Realmente, para ser possível compreender erros, temos de os colocar no tempo e verificar a existência ou não de condições de acção diversa daquela que efectivamente aconteceu.
Portugal, no imediato pós-25 de Abril, entrou em convulsão social e política dado o confronto de ideologias em presença, ainda que todos falassem em adoptar e seguir o “socialismo”. Os militares pouco ou nada sabiam de política e os civis, que lideravam partidos, pouco ou nenhuma experiência tinham da condução real da vida pública de um Estado. Faltava a todos a visão, compreensão e interiorização de um elemento que, em abono da justiça, foi realçado e evidenciado, cinco ou seis anos depois da data do golpe libertador, por um professor, vindo da direita, mas largo conhecedor dos mecanismos de condução política dos Estados, refiro-me a Adriano Moreira. Foi ele quem ousou enunciar a necessidade, no começo dos anos 80, de se definir o conceito estratégico nacional.

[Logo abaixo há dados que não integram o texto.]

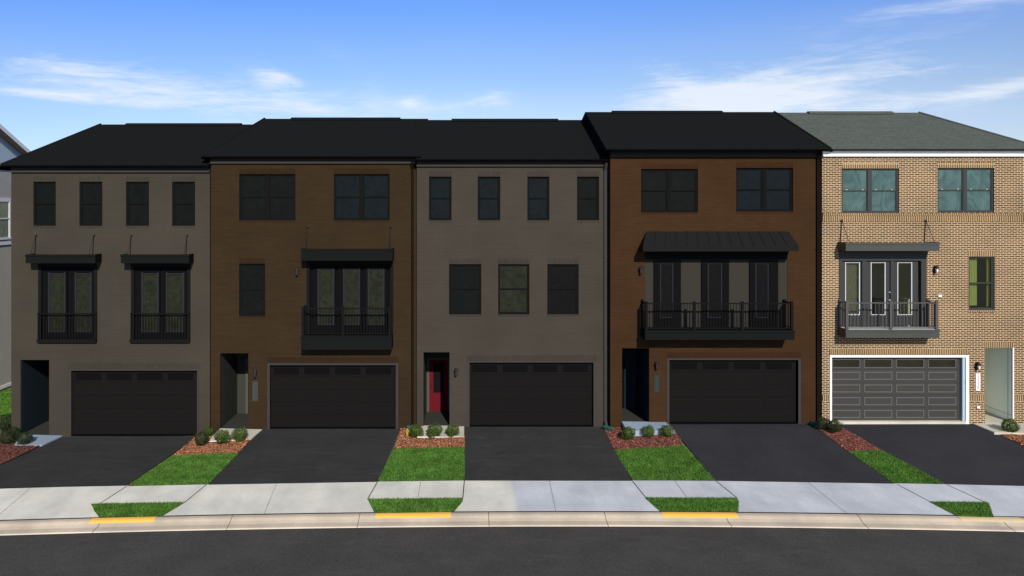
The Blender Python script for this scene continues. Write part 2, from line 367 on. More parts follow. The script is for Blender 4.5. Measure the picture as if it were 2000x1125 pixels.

De Álvaro Cunhal a Freitas do Amaral, passando por Sá Carneiro, Mário Soares e José Manuel Tengarrinha, ninguém se interessou pela necessidade de definir, em concreto, as linhas de força explicativas da sobrevivência nacional, ou seja, como é que se interligou, ao longo de séculos, a geografia portuguesa com a condução político-diplomática deste país. Cada um trazia o seu projecto político, concebido, em abstracto, segundo a ideologia defendida, para “aplicar” a Portugal. Ora, o que deu perenidade ao nosso país, depois de “arrumados” os conflitos peninsulares, foi, como já disse no início, o comércio marítimo com o ultramar e a aliança com a potência marítima prevalecente.
Era essa a linha condutora que deveria ter sido traçada quando se negociaram as independências das colónias: manter excelentes relações diplomáticas, políticas e comerciais com os governos emergentes, independentemente da ideologia prosseguida por eles, de modo a conservar intactas as vias de colaboração, apoio e cooperação de todo o tipo.
Não foi possível seguir este rumo, porque, internamente, a luta política e ideológica, com larga margem de mesquinhez, subvalorizou os interesses permanentes nacionais. Faltou estudo, faltou visão de Estado, faltou grandeza de alma.
A nossa maneira própria de estar na vida interna e externa atrapalhou e cegou as escolhas mais certas de quem negociou as independências e de quem governou depois da estabilização política.